The bats, who have been listed as vulnerable to extinction under national environment law, have become the latest muse for the artists.
As part of the National Gallery of Victoria’s Melbourne Now exhibition, Haby and Jennison have created an extraordinary 35-metre-long collage depicting a reimagined habitat for the bats.
Their rejuvenated forest is a collage that adorns the walls from ceiling to floor and draws on more than 100 existing works at the gallery, showing an idyllic habitat, free from human development, nestled in the banks of the Birrarung, the original Wurundjeri name for the Yarra.
There are lush, towering trees with hanging bats and native Australian plants including eucalyptus and blooming bottlebrush. When the forest is illuminated, it shifts from green mornings to nocturnal blues against a 24-minute sound loop.
The world’s top scientists delivered their “final warning” this week in a United Nations report on the climate crisis, as rising greenhouse gas emissions push the world to the brink of irrevocable damage that only swift and drastic action can avert.
The artists hope their exhibition will serve as another reminder of the urgency to act now to protect the environment.
“There is a massive climate emergency out there, and we all need to step up individually,“Jennison said.

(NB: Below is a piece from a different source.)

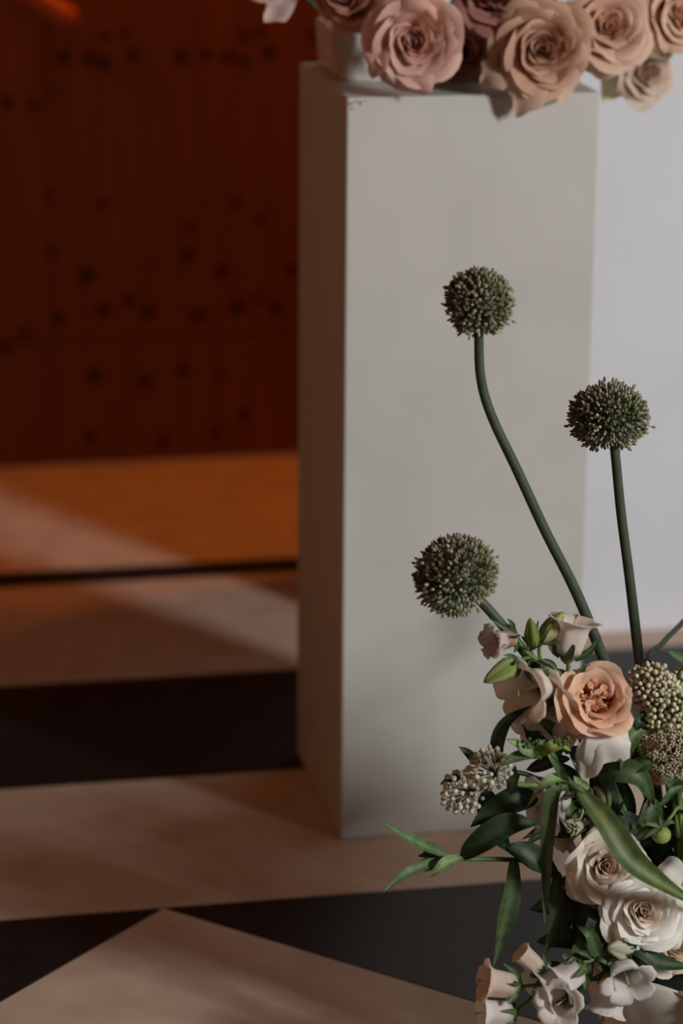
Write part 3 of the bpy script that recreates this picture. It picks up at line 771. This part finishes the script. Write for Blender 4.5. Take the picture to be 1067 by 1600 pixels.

“I hope the work inspires people to reciprocate with nature in whatever way they can. It can be a glorious thing because you reconnect with what’s important and why we’re here.”
Haby said she hoped the exhibition would help people understand bats and the crucial role they play in the environment.
“We hope we can make as many people as possible fall in love them, understand what they do and change their perception,” she said. “Instead of being scared of them, they could start seeing it as a privilege to live close to a colony.”
Haby and Jennison hope their work will serve as another reminder of the urgency to act now to protect the environment.
Their exhibition, titled the remaking of things, will be on display at the Ian Potter Centre at the National Gallery of Victoria until August 20.